Ngengi Muigai, who took over the Gatundu parliamentary seat after the death of Founding President Jomo Kenyatta in 1978, is tight-lipped on the political fortunes of the Kenyattas going forward. He is personally no longer interested in politics, stating that he is keen on confining himself to business.
The senior Kenyatta served as President and MP for Gatundu alongside his first-born son, Peter Muigai Kenyatta, who was MP for Juja, and daughter Margaret, Nairobi City’s first female mayor.
Separately, as President, Uhuru belonged to a small, elite group of Africans who ruled the same countries that their fathers presided over. The four other pairs are Omar Bongo and his son, Ali Bongo of Gabon, Laurent Kabila and Joseph Kabila of the Democratic Republic of Congo, Seretse Khama and Ian Khama of Botswana and Gnassingbé Eyadéma and son Faure Essozimna Gnassingbé of Togo.

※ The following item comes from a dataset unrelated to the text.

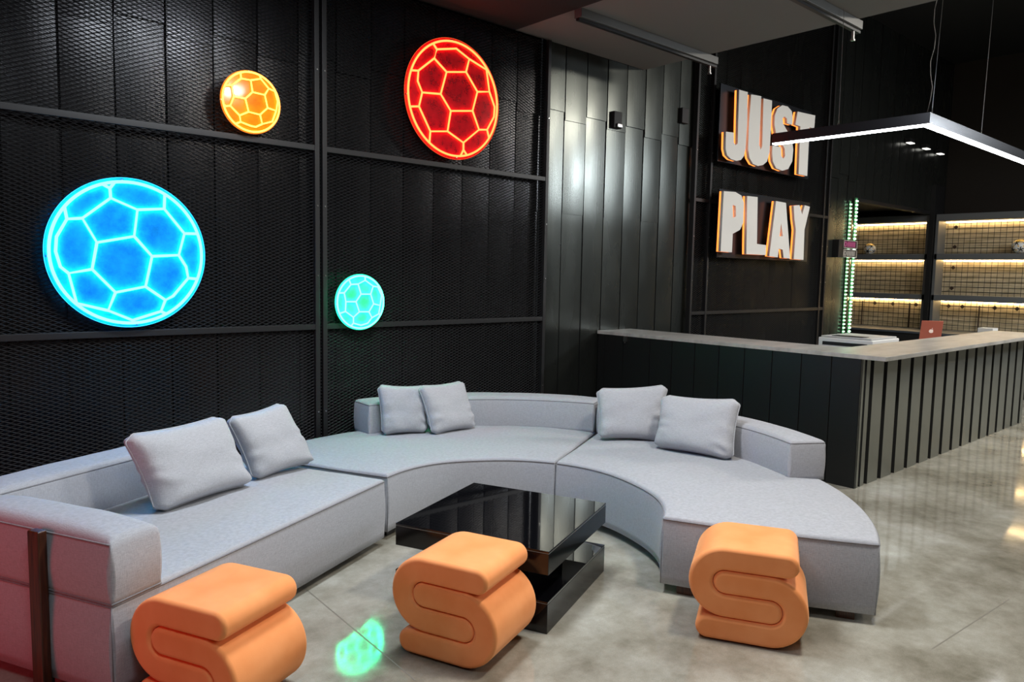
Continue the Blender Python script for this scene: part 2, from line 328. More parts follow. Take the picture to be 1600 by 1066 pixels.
# ---------------------------------------------------------------- neon footballs
def acrylic(name, col, mix, glow):
    m = bpy.data.materials.new(name); m.use_nodes = True; n = m.node_tree.nodes; l = m.node_tree.links; b = n['Principled BSDF']
    b.inputs['Base Color'].default_value = (*col, 1); b.inputs['Roughness'].default_value = 0.08
    b.inputs['Emission Color'].default_value = (*col, 1); b.inputs['Emission Strength'].default_value = glow
    t = texnoise(m, 9, 7, (1, 1, 1), 0.75)
    r = ramp(m, t.outputs['Fac'], [(0.35, tuple(c*0.65 for c in col)), (0.7, tuple(min(1, c*1.35) for c in col))])
    l.new(r.outputs[0], b.inputs['Base Color'])
    tr = n.new('ShaderNodeBsdfTransparent'); mx = n.new('ShaderNodeMixShader'); mx.inputs[0].default_value = mix
    l.new(tr.outputs[0], mx.inputs[1]); l.new(b.outputs[0], mx.inputs[2]); l.new(mx.outputs[0], n['Material Output'].inputs['Surface'])
    return m
NEON = dict(
    blue=((0.022, 0.46, 1.0), 24.0, (0.01, 0.34, 0.95), 0.12, 0.0095, 'large blue glowing football light on the mesh screen'),
    orange=((1.0, 0.26, 0.035), 8.5, (0.95, 0.30, 0.01), 0.10, 0.0065, 'small orange glowing football light near the top of the wall'),
    red=((1.0, 0.085, 0.02), 9.0, (0.50, 0.012, 0.02), 0.05, 0.0085, 'large red glowing football light on the mesh screen'),
    green=((0.022, 1.0, 0.42), 26.0, (0.10, 0.75, 0.42), 0.10, 0.0065, 'small green glowing football light low on the mesh screen'))
for k in ('blue', 'orange', 'red', 'green'):
    d = DATA['balls'][k]; (cx, cz), R = d['c'], d['r']; col, st, pc, gl, tr_, lab = NEON[k]
    t = thing('football_neon_sign', (cx, 5.45, cz), 0, lab, 'neon sign', 'football lights on the wall')
    n = 96; b = MB()
    b.prism([(1.045*R*math.cos(2*PI*i/n), 1.045*R*math.sin(2*PI*i/n)) for i in range(n)], lambda u, v, w: (u, 0.014+w, v), 0.005)
    b.build('acrylic_disc', acrylic(k+' lit acrylic', pc, 0.72, gl), t)
    em = emis(k+' neon tube', col, st)
    b = MB().tube([(0.985*R*math.cos(2*PI*i/n), 0, 0.985*R*math.sin(2*PI*i/n)) for i in range(n)], tr_*1.05, 8, True)
    for L in d['lines']:
        p = [(u*R, 0, v*R) for u, v in L]
        if L[0] == L[-1]: b.tube(p[:-1], tr_, 8, True)
        else: b.tube(p, tr_, 8)
    b.build('neon_tube', em, t, smooth=True)
    b = MB().tube([(1.043*R*math.cos(2*PI*i/n), 0.014, 1.043*R*math.sin(2*PI*i/n)) for i in range(n)], 0.0025, 6, True)
    b.build('glowing_edge', emis(k+' disc edge', col, st*0.12), t, smooth=True)
    for a in (90, 180, 270, 0):
        c, s = math.cos(math.radians(a+4)), math.sin(math.radians(a+4))
        MB().tube([(1.01*R*c, 0.005, 1.01*R*s), (1.01*R*c, 0.054, 1.01*R*s)], 0.006, 8).build('standoff', M['silver'], t)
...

Persuaded by the fact that members of his Kikuyu community are very enterprising, residing and working in all the corners of the country, Kenyatta has always held that his kinsmen and women are the most vulnerable in the event of a nationwide conflict.
The former president accordingly considers it an achievement that, by the time of his exit from office, he had created a friendly and enabling environment for members of his community to comfortably do business across the country, including in the heart of Kisumu City amongst the Luo community, who were previously hostile towards them.